日報型活動には営業プロセスの概念は存在していません。
営業員の仕事は売上を実現することです。それなのになぜ日本の営業は売上を実現するためのプロセス作りに注力を注がないのでしょうか。ここがiPadをプロセス進捗に使用すると考えずに、単に画像を顧客に見せる発想で留まっている要因と思っています。
営業プロセスを進める結果が売上成果です。プロセスの結果が成果とする考えを持てばプロセスを進めるために使えないかと思うでしょうし、プロセスを進めることが目的とすればiPadの使い方も新たなものが見えてくると思います。
それがまったく見えてこないのは、プロセスを変えることがipadの使い方を考えることをはるかに超えた経営課題であることも否定できませんが、それ以前に企業文化の中に営業プロセスが存在していないことが問題です。
■ガラパゴス
営業活動についてだけを言いますが日本の営業はガラパゴス状態です。営業プロセスも営業プロセスを進める手法もなく、単に行ったことだけを上司に報告する日報型SFAは、SFAの原型である在宅勤務者が本社に行う電子活動報告から一歩も抜け出ていません。これは15年ほど前にアメリカで誕生したシステムです。この理論をそのまま採用していますが日本で適合した背景にあるのは根性論、もしくは営業量の拡大理論です。
日報による管理では、お前がんばれよしか言うことはありません。上司は科学的に部下を指導できないのです。
そして経営者や幹部が読み直す経営理論といえばドラッカーです。日本の営業は完全にガラパゴス状態になっているのです。
私の事務所にはiPadの使い方を求めて大企業の方々が大勢いらっしゃいます。iPadの使い方を考える人たちは広告宣伝部とか営業支援部の方々ですから営業プロセスをさわる部門ではないのです。
けれども私が唱えるiPadCRM(SFA)論によるプロセス改革論を聞いて、この考えなら自分達が抱えていた課題はすべて解消するとおっしゃいます。
すべての課題とは下記のことです。
・顧客は珍しがって見てくれても、やがてそれがどうしたと言われるのではないか。
・どれほど営業支援に役立つのか。皆目分からない。
・データのバージョン管理を精緻にやらないと混乱をきたすだろう。
・これでは益なきところに投資をすることにならないか。
■新しい動き
一方で営業員(社員)個人が持っているiPhoneを企業が活用できないかとする動きが出てきています。これまで情報漏えいを防ぐために、会社のPCを外部に持ち出すことも禁じていたことを考えるとどうしてしまったのかいうほど変化です。
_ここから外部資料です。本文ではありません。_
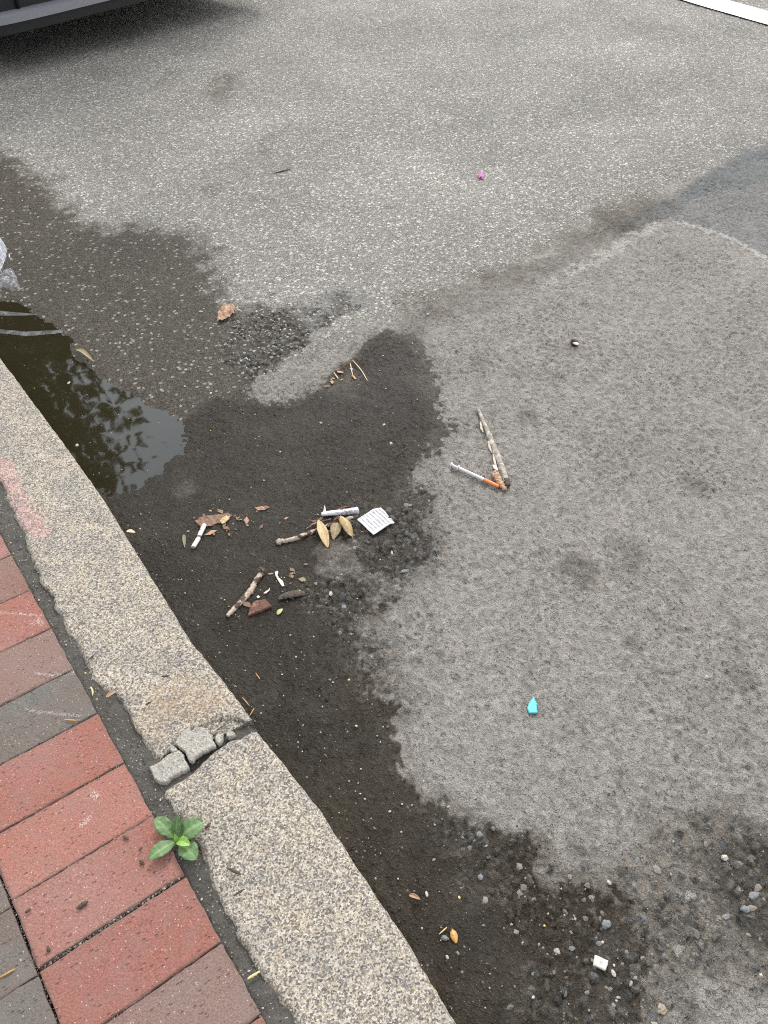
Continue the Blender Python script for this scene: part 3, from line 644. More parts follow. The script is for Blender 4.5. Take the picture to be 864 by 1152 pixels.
# ---- shape builders
def gz(x, y): return ground(x, y)
def onroad(u, v):
    p = at(u, v); p = at(u, v, gz(p[0], p[1])); return p
def smooth_path(P, n):
    P = np.array(P, float); t = np.r_[0, np.cumsum(np.linalg.norm(np.diff(P[:, :3], axis=0), axis=1))]; t /= t[-1]
    # Catmull-Rom through the points
    tt = np.linspace(0, 1, n); out = []
    for x in tt:
        i = min(max(np.searchsorted(t, x)-1, 0), len(P)-2); p0 = P[max(i-1, 0)]; p1 = P[i]; p2 = P[i+1]; p3 = P[min(i+2, len(P)-1)]
        f_ = (x-t[i])/(t[i+1]-t[i]+1e-12)
        out.append(.5*((2*p1)+(-p0+p2)*f_+(2*p0-5*p1+4*p2-p3)*f_**2+(-p0+3*p1-3*p2+p3)*f_**3))
    return np.array(out)
def tube_geo(P, rad, ns=12, seed=0, rough=.12, flat=1.0, nlen=40, knots=()):
    rnd = np.random.default_rng(seed); Q = smooth_path(P, nlen); T = np.gradient(Q, axis=0); T /= np.linalg.norm(T, axis=1)[:, None]+1e-12
    rr = np.interp(np.linspace(0, 1, nlen), np.linspace(0, 1, len(rad)), rad); V = []; Fc = []
    for i in range(nlen):
        up = np.array([0, 0, 1.0]); a = np.cross(T[i], up); a /= np.linalg.norm(a)+1e-9; b = np.cross(a, T[i])
        kn = 1+sum(k_[1]*math.exp(-((i/(nlen-1)-k_[0])/.022)**2) for k_ in knots)
        for j in range(ns):
            an = 2*math.pi*j/ns; r = rr[i]*kn*(1+rough*(2*mnoise.noise(Vector((math.cos(an)*1.3+seed*3.1, math.sin(an)*1.3, i*.35)))))
            V.append(Q[i]+a*math.cos(an)*r+b*math.sin(an)*r*flat)
    for i in range(nlen-1):
        for j in range(ns): Fc.append((i*ns+j, i*ns+(j+1) % ns, (i+1)*ns+(j+1) % ns, (i+1)*ns+j))
    c0 = len(V); V.append(Q[0]-T[0]*rr[0]*.25); V.append(Q[-1]+T[-1]*rr[-1]*.25)
    for j in range(ns): Fc.append((c0, (j+1) % ns, j)); Fc.append((c0+1, (nlen-1)*ns+j, (nlen-1)*ns+(j+1) % ns))
    return V, Fc
def tube(name, P, rad, mat, parent=None, **kw):
    V, Fc = tube_geo(P, rad, **kw); return new(name, V, Fc, mat, parent)
def merge(parts):
    V = []; Fc = []
    for v, f in parts:
        k = len(V); V += [tuple(q) for q in v]; Fc += [tuple(i+k for i in t) for t in f]
    return V, Fc
def path(pxs, lift): 
    out = []
    for i, (u, v) in enumerate(pxs):
        l = lift[i] if isinstance(lift, (list, tuple)) else lift
        p = at(u, v, ZR+.004+l); g_ = gz(p[0], p[1]); p = at(u, v, g_+l); out.append(p)
    return out
def blade(base, tip, width, mat, name, parent=None, shape=(.55, .9), arch=.1, fold=.15, droop=0, serr=0, seed=0, nu=26, nv=9, stem=.0, thick=.0003, twist=0):
    """a leaf: a grid from base to tip with midrib, fold and wavy margin"""
    base = np.array(base); tip = np.array(tip); L = np.linalg.norm(tip-base); T = (tip-base)/L
    up = np.array([0, 0, 1.0]); Sd = np.cross(T, up); Sd /= np.linalg.norm(Sd)+1e-9; Nn = np.cross(Sd, T)
    V = []; vein = []
    for i in range(nu):
        u = i/(nu-1)
        if u < stem: w = .05
        else:
            q = (u-stem)/(1-stem); w = math.sin(math.pi*min(1, q**shape[0]*.97+.018))**shape[1]
            if serr: w *= 1+serr*((q*9 % 1)-.5)*(.3+.7*math.sin(math.pi*q))
        for j in range(nv):
            s_ = -1+2*j/(nv-1); k = abs(s_)
            off = s_*w*width*.5*(1+.08*mnoise.noise(Vector((u*6, s_*2, seed))))
            z = arch*L*math.sin(math.pi*u)+fold*width*(k**1.2)*w-droop*L*u*u+.05*width*mnoise.noise(Vector((u*7+seed, s_*3, 1.7)))*(.4+k)
            z += twist*width*s_*u
            V.append(base+T*(u*L)+Sd*off+Nn*z)
            side = abs(((u*7-k*1.3) % 1)-.5)
            vein.append(max(math.exp(-(s_/.10)**2), .55*max(0, 1-side/.07)))
    Fc = [(i*nv+j, i*nv+j+1, (i+1)*nv+j+1, (i+1)*nv+j) for i in range(nu-1) for j in range(nv-1)]
    o = new(name, V, Fc, mat, parent); attr(o, 'vein', vein)
    md = o.modifiers.new('s', 'SOLIDIFY'); md.thickness = thick; md.offset = 0
    return o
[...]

このことが契機になってタブレット端末の効果的な使い方が営業の現場から生まれてくる可能性はあります。
さて、
iPadのいろいろな考え方を巡らせましたが日本企業は営業に関して言えば、古い手法にしがみつき、新しいものに対する反応が遅いです。時代の変わりように日本の営業部門は保守的になりすぎて、ついていけないのかも知れず、それも高齢化の所産かもしれません。
あるいは想像力と創造力が欠落してしまったのかもしれません。
iPadの行方をもう少し見守りたいと思っております。